A Columbia University student who claims the school didn't do enough after being raped by a fellow student carried her mattress across the stage during her graduation ceremony. 

With the help of friends, Emma Sulkowicz carried the 50 pound mattress as she accepted her diploma. The German student she says raped her, Paul Nungesser, was also at the cermony. He was cleared of wrongdoing after the district attorney's office found there was a 'lack of reasonable suspicion,' according to the Daily Mail. He is now suing the university for failing to protect him from harassment and backlash.

Sulkowicz claims Nungesser is a 'serial rapist' who also assaulted two other women. She says Nungesser choked, slapped and raped her in her dorm room in August 2012.

'I was raped in my own dorm bed and since then, that space has become fraught for me. I feel like I've carried the weight of what happened there since then,' Sulkowicz tells the Columbia Spectator. 

The visual arts major carried the mattress around as part of her senior project called 'Carry the Weight' which represented her protest against Columbia University's alleged tolerance of rape and sexual assault. Large objects were banned from the graduation ceremony but it was not enforced, allowing Sulkowicz to carry her mattress. She appeared to refuse to shake the hand of President Lee Bollinger as she accepted her diploma, according to Columbia Spectator's Teo Armus.
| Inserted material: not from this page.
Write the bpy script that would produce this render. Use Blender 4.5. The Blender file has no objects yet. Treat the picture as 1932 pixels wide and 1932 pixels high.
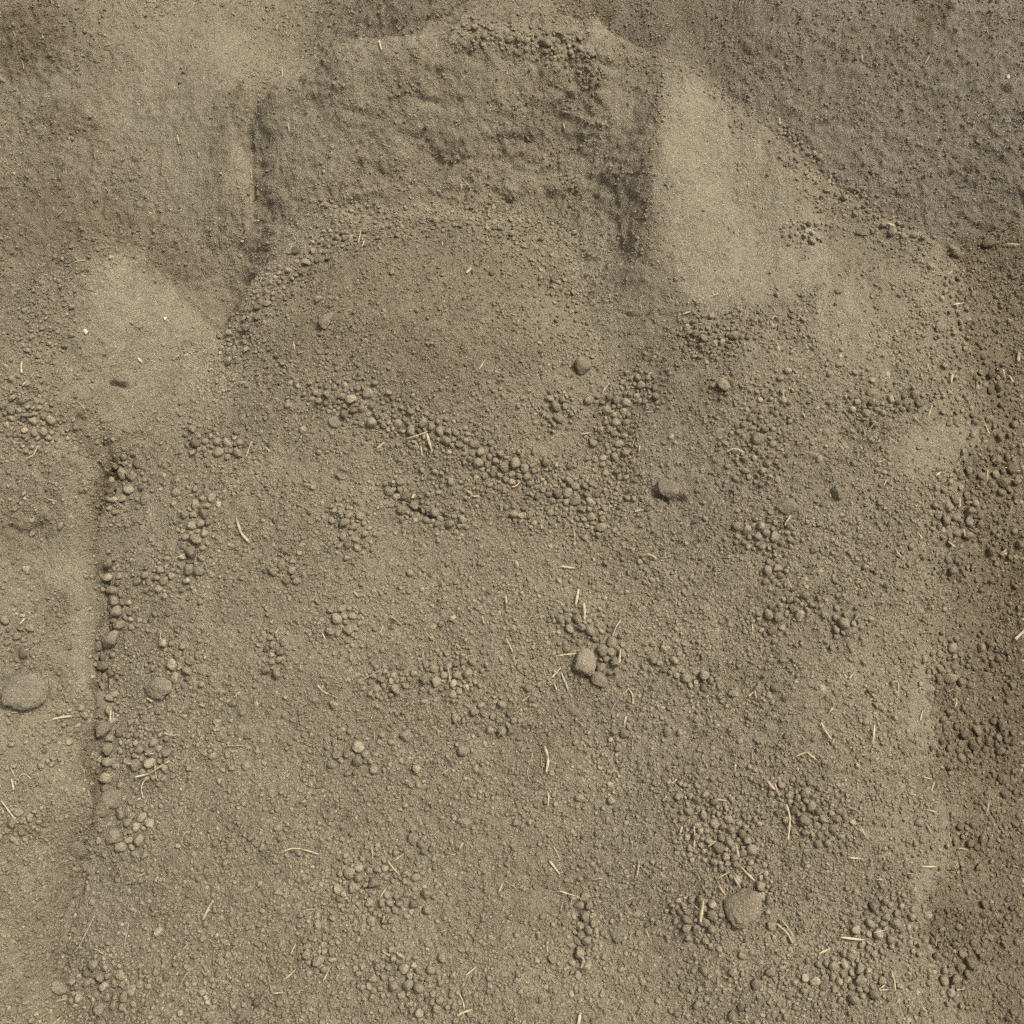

The lawsuit filed by Nungesser against Columbia staes that the 'University's effective sponsorship of the gender-based harassment and defamation of Paul resulted in an intimidating, hostile, demeaning ... learning and living environment.'

Sulkowicz thinks his lawsuit is ridiculous."

"It's ridiculous that he would read it as a `bullying strategy,' especially given his continued public attempts to smear my reputation, when really it's just an artistic expression of the personal trauma I've experienced at Columbia."